┌─ DATASET SECTION
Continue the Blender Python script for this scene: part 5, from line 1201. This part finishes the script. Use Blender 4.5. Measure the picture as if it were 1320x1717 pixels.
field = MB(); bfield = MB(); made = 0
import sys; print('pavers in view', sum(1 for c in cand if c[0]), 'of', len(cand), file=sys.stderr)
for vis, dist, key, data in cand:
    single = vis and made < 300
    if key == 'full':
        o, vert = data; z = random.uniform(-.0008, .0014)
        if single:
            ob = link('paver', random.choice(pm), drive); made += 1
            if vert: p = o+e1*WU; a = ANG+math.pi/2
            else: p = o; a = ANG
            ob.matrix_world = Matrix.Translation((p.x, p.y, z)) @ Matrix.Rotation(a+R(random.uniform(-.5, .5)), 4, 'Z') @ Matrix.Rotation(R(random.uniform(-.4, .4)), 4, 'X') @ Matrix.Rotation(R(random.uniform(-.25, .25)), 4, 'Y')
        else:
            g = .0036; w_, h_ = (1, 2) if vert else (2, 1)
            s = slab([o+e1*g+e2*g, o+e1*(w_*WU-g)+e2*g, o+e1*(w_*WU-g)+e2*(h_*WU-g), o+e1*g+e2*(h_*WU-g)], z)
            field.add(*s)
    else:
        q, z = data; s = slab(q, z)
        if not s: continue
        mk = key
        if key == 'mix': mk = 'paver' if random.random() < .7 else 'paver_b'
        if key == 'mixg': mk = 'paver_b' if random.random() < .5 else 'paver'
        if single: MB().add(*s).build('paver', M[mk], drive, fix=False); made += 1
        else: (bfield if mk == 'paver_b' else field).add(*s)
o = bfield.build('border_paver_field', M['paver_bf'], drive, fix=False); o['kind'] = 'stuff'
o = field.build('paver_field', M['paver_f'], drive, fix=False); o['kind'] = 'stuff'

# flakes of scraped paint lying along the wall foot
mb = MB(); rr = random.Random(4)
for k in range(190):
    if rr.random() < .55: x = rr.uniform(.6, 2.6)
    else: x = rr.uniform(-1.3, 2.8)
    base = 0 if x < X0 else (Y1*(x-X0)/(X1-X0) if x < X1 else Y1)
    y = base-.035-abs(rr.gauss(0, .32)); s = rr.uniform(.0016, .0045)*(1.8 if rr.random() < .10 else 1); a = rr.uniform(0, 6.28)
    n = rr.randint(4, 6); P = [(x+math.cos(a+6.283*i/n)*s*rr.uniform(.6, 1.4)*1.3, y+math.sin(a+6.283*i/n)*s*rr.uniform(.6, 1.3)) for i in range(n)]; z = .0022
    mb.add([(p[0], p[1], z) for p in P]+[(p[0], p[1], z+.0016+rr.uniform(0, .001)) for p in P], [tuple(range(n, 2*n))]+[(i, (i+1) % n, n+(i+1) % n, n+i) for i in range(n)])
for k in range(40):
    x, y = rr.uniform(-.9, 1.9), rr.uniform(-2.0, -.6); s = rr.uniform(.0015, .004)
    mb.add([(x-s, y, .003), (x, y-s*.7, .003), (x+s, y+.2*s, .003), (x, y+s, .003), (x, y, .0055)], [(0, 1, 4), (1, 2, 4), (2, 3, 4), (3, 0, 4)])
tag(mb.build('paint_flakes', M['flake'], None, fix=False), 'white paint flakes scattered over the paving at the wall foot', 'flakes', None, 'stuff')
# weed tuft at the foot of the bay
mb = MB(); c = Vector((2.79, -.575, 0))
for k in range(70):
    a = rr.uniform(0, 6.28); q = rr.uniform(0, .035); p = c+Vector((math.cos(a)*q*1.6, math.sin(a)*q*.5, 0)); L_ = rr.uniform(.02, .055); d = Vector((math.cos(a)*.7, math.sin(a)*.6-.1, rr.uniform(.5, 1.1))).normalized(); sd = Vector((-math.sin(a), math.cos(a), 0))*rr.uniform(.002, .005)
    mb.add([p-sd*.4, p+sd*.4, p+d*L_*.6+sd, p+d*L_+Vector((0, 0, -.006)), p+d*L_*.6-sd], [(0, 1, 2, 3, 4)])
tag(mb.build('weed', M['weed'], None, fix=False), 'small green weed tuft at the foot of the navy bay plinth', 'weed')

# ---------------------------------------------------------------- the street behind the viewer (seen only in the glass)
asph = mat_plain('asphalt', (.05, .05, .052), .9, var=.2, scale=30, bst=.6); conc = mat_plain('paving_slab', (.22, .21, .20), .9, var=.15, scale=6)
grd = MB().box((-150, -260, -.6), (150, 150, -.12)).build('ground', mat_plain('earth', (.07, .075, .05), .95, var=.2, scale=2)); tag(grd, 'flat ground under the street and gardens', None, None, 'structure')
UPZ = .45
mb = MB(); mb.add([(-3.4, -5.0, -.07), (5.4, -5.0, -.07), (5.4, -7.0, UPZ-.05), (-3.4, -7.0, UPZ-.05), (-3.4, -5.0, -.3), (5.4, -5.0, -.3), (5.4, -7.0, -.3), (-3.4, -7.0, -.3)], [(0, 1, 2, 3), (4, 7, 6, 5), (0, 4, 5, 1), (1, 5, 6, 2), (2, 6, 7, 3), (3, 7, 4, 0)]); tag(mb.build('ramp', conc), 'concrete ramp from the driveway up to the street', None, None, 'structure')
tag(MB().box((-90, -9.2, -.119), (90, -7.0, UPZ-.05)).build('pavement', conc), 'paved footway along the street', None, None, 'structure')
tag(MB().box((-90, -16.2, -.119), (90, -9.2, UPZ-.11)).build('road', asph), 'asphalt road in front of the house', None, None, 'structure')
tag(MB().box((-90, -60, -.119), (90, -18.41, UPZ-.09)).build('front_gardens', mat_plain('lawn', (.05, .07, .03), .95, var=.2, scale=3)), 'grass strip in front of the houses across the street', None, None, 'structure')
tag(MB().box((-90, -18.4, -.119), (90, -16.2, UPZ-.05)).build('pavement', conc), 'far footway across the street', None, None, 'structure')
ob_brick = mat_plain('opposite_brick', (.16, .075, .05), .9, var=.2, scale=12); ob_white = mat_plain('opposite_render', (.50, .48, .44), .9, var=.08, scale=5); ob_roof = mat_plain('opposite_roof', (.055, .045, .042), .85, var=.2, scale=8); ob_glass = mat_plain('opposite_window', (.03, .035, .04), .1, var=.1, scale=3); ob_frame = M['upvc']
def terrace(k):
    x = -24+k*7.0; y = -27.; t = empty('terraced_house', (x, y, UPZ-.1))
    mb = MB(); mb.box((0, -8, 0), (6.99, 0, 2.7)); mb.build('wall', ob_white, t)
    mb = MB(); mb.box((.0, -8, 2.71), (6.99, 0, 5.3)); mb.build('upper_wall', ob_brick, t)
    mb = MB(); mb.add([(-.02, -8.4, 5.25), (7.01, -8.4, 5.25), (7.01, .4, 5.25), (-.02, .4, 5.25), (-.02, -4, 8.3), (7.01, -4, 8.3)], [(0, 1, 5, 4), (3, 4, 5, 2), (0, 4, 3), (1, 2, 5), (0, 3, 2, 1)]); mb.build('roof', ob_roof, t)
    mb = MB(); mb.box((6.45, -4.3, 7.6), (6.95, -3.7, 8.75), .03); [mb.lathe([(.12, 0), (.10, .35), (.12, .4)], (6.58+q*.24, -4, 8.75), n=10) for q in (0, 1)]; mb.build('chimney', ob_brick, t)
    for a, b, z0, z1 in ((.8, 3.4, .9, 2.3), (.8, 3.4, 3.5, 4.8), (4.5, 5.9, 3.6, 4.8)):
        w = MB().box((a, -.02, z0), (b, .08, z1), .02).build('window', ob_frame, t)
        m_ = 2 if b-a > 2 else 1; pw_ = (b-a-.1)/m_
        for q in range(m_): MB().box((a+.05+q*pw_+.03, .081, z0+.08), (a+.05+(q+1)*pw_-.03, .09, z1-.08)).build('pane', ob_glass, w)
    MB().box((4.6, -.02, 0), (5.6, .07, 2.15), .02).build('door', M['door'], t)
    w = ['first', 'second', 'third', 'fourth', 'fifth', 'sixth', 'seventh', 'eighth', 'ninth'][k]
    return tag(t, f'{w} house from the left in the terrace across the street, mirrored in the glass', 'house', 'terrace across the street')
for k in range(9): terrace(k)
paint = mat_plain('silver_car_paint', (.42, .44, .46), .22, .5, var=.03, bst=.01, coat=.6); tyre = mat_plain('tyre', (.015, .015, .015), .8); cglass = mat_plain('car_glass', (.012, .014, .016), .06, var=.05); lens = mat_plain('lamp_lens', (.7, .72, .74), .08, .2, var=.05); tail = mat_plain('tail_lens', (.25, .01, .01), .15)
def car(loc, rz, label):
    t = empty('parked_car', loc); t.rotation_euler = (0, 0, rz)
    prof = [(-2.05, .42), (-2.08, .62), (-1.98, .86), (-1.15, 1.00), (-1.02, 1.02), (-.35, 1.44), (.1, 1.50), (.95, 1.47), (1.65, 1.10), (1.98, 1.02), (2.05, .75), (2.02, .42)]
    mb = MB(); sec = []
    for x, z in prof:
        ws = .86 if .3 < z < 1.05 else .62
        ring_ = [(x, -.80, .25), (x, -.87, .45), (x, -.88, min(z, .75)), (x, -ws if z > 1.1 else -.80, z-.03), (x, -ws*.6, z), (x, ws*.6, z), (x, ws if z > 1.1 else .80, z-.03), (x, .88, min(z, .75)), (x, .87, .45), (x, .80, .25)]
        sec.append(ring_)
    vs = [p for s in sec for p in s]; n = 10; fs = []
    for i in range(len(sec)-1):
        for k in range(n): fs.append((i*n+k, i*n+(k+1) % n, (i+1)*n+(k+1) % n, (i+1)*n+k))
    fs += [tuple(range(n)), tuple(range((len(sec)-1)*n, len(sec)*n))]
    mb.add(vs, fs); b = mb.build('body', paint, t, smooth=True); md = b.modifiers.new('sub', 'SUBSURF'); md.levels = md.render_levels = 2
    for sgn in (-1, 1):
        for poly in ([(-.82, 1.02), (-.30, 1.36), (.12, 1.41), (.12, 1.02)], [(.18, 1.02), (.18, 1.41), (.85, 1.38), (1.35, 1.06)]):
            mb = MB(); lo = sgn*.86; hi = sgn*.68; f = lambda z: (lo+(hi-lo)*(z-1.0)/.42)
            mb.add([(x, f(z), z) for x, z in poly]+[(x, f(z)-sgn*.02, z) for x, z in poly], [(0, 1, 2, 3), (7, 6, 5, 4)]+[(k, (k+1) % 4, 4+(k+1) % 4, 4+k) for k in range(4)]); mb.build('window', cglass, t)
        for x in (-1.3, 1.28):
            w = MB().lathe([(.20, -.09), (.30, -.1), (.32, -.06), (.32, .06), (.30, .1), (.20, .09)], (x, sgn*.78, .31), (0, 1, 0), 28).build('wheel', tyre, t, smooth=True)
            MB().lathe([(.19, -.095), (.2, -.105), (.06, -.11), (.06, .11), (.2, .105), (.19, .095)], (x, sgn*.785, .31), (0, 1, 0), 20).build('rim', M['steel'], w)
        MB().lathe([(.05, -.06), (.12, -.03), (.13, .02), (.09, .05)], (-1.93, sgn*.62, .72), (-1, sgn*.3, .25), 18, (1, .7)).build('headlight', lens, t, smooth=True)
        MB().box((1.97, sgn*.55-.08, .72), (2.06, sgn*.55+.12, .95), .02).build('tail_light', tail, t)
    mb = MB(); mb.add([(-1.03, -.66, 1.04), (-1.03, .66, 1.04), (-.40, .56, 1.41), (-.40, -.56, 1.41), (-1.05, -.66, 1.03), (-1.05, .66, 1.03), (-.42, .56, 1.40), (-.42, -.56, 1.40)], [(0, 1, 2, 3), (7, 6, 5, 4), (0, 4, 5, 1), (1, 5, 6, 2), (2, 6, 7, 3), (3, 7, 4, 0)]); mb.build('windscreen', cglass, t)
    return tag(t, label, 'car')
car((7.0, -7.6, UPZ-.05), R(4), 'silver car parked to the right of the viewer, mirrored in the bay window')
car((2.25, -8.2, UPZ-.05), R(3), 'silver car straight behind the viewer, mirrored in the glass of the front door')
└─
Pick out the lines containing the string "from".

# FULL ANSWER
Continue the Blender Python script for this scene: part 5, from line 1201. This part finishes the script. Use Blender 4.5. Measure the picture as if it were 1320x1717 pixels.
mb = MB(); mb.add([(-3.4, -5.0, -.07), (5.4, -5.0, -.07), (5.4, -7.0, UPZ-.05), (-3.4, -7.0, UPZ-.05), (-3.4, -5.0, -.3), (5.4, -5.0, -.3), (5.4, -7.0, -.3), (-3.4, -7.0, -.3)], [(0, 1, 2, 3), (4, 7, 6, 5), (0, 4, 5, 1), (1, 5, 6, 2), (2, 6, 7, 3), (3, 7, 4, 0)]); tag(mb.build('ramp', conc), 'concrete ramp from the driveway up to the street', None, None, 'structure')
    return tag(t, f'{w} house from the left in the terrace across the street, mirrored in the glass', 'house', 'terrace across the street')